The maximum driving range is just 132km – a fraction of the 600km or more a diesel Volkswagen Transporter can travel on one tank

The eTransporter 6.1 is built by specialising tuning company ABT – away from Volkswagen's main assembly line – but has the backing of the German car company.

The Volkswagen Transporter electric van is about to go on sale in the UK, but for now there are no plans to sell it in Australia.

The eTransporter is priced from £42,060 (AU$78,650); the crew van variant starts from £46,375 (AU$86,730).

By comparison, a diesel-powered Transporter starts at £27,626 (AU$51,670) in the UK, while the crew can version starts from £31,706 (AU$59,300).

Volkswagen Australia says it is interested in electric commercial vehicles, however it says it would "look for a factory right-hand drive solution before we went with an aftermarket one".

The Volkswagen eTransporter has a claimed output of 83kW from a single electric motor, meaning the large van will take 17.4 seconds to get from 0-100km/h, Volkswagen says.

An unspecified battery capacity delivers a claimed driving range of only 132km on the more stringent WLTP test cycle. Supporting up to 50kW DC charging, Volkswagen claims the eTransporter 6.1 can be recharged 85 per cent within about 45 minutes.

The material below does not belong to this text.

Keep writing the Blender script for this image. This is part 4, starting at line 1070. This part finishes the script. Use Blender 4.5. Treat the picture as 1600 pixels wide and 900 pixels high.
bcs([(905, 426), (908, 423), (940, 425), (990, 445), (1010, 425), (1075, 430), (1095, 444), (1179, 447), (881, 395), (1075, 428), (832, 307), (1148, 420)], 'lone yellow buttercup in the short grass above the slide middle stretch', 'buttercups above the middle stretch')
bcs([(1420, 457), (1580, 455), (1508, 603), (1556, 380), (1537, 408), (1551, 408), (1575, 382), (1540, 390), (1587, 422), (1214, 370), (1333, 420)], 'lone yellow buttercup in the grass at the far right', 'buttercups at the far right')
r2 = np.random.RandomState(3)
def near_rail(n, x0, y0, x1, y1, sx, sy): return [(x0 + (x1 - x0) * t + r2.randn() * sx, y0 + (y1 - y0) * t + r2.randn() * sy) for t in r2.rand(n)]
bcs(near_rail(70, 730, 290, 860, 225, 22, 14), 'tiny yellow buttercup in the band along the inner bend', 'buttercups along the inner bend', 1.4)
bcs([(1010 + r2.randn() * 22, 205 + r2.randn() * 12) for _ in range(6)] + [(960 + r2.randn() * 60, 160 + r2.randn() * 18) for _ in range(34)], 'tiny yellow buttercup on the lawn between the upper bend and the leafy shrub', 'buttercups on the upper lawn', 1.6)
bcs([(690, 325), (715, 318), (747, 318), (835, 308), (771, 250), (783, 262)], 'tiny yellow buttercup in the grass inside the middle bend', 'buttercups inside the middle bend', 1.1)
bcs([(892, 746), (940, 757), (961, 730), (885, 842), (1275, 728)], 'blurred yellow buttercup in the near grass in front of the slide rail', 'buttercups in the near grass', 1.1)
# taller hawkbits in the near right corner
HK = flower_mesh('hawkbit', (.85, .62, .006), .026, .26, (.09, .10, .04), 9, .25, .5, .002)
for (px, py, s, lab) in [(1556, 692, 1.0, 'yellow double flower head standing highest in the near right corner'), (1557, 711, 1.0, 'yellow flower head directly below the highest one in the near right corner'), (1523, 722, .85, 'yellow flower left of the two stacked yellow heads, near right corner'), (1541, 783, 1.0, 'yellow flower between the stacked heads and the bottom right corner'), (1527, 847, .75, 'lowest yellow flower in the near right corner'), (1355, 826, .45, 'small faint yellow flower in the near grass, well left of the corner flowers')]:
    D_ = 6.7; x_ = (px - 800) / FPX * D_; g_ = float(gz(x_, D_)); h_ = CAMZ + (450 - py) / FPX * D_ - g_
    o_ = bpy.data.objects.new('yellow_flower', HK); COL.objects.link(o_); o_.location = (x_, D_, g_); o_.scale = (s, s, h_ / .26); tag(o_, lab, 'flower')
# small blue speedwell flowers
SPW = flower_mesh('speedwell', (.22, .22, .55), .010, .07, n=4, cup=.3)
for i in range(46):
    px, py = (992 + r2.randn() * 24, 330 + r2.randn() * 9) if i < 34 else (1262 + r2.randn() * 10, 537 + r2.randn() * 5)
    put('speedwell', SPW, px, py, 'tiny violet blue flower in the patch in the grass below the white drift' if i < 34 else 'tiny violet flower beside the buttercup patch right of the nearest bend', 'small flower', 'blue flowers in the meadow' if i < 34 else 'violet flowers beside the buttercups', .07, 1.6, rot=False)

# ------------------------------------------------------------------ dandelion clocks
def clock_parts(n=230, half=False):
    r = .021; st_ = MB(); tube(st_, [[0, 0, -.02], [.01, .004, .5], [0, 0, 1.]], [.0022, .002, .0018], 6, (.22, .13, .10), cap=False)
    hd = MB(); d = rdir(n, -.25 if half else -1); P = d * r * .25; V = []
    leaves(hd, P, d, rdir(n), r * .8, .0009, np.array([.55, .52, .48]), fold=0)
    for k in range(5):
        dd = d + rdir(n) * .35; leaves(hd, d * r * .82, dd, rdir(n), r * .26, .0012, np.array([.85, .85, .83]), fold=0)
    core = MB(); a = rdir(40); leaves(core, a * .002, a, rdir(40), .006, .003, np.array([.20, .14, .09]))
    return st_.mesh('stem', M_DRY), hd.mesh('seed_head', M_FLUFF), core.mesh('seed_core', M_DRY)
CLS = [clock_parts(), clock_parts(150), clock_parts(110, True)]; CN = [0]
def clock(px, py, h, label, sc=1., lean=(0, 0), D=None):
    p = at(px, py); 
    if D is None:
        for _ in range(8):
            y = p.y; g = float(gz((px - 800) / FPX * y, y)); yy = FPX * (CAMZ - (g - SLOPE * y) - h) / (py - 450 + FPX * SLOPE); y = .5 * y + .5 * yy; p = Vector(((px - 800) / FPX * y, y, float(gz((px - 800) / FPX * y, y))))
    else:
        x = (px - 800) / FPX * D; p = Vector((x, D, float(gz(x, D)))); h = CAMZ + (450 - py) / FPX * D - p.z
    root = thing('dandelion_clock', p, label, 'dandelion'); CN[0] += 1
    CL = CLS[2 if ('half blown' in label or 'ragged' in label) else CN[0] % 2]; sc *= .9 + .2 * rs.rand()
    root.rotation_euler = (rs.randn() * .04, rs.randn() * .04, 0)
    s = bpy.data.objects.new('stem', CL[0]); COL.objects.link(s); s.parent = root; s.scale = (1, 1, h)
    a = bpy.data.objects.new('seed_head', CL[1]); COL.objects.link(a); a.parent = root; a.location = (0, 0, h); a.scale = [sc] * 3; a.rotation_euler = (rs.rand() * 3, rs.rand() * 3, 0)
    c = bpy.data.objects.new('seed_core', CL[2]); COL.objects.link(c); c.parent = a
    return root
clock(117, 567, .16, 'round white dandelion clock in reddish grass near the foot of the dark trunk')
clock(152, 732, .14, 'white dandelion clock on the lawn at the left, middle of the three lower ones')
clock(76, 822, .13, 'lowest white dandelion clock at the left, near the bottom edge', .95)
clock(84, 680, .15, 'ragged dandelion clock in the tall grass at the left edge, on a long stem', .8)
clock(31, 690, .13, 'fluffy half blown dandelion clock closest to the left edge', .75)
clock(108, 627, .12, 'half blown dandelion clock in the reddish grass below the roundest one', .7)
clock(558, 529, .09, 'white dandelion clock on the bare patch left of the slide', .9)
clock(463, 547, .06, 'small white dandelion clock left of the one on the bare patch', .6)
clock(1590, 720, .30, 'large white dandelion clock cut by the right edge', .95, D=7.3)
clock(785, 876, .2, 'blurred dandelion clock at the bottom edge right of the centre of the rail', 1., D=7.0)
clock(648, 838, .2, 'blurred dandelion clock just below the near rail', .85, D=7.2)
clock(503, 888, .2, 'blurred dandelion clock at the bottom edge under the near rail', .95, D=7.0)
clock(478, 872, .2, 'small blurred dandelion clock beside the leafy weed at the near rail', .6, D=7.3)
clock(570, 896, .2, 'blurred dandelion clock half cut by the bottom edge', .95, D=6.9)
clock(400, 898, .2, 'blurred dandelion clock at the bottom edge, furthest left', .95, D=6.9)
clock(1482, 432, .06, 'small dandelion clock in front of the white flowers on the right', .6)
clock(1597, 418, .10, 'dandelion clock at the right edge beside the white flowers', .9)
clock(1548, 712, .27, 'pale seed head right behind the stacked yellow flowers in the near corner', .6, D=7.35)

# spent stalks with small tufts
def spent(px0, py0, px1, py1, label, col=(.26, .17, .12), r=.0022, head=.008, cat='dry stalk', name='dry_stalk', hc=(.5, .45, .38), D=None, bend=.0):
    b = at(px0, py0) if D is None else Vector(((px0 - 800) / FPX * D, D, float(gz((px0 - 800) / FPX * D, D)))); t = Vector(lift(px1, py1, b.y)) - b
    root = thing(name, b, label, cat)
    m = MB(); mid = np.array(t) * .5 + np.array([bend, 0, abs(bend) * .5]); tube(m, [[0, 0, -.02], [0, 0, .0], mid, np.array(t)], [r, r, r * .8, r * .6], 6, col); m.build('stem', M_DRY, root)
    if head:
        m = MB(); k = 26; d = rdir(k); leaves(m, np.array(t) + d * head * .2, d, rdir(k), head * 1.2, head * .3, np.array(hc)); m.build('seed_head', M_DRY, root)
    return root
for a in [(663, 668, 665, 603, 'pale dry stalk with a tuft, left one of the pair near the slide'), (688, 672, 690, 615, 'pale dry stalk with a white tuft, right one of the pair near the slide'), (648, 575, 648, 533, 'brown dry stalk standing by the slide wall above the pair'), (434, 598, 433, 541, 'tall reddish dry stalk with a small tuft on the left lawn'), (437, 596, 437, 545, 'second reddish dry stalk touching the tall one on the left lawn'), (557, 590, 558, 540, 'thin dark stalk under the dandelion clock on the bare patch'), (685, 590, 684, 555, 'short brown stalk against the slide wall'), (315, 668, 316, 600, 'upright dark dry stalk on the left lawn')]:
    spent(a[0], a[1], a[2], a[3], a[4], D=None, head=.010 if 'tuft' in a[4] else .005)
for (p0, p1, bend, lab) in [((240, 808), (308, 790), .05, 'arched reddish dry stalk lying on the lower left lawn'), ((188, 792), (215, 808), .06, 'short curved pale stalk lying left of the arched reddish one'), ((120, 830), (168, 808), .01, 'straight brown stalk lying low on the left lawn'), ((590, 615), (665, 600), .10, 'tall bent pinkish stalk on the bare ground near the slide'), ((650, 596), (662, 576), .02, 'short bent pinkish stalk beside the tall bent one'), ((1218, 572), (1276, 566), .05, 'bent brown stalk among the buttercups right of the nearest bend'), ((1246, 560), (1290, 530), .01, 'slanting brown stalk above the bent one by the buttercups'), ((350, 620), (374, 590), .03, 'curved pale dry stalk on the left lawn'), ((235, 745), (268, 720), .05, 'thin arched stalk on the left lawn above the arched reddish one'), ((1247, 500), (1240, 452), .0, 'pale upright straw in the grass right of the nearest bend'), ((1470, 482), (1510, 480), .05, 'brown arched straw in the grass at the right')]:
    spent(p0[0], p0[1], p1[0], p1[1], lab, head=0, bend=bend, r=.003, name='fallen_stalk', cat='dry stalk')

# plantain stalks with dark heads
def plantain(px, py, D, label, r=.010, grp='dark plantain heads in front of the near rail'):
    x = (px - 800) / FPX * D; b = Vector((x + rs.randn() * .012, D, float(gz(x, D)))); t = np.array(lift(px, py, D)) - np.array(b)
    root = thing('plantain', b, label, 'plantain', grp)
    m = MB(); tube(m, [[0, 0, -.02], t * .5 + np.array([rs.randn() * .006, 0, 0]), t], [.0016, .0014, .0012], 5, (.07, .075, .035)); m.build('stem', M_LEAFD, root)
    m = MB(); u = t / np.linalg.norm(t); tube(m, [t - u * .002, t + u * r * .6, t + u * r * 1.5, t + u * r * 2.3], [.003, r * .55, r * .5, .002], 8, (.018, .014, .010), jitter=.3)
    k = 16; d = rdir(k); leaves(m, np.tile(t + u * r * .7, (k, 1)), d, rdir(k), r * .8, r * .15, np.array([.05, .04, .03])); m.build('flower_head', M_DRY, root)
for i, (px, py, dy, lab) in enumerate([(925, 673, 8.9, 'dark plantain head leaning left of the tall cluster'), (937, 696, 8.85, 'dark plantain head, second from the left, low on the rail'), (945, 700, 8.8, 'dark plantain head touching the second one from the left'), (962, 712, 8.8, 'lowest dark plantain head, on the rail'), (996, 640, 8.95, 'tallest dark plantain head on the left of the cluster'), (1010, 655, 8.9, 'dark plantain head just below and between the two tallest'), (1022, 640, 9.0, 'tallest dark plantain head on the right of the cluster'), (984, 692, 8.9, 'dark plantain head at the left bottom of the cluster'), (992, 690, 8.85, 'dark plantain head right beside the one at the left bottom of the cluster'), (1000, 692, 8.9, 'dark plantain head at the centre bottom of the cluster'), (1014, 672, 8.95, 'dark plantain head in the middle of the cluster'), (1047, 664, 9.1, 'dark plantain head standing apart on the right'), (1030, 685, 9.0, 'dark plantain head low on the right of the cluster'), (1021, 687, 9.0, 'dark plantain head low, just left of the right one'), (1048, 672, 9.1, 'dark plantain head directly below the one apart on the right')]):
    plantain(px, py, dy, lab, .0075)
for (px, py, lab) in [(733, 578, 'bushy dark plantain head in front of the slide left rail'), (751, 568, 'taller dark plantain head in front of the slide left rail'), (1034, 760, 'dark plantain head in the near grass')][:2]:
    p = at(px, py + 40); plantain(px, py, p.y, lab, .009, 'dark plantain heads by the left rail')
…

This short driving range figure may also factor into the model being unsuitable for larger Australian cities.

The performance figures may be explained by Volkswagen’s focus on not compromising cargo area in the electric version. By fitting compact batteries underneath the load area, cargo space remains at 6.7m3 for the Transporter with a 1001kg payload capacity.

The Volkswagen eTransporter 6.1 utilises regenerative braking that recharges the battery during braking.

The model is also fitted with a modified dual-clutch automatic transmission – an uncommon addition to electric cars – that allows the car to vary between 75 and 100 per cent of its power depending on conditions.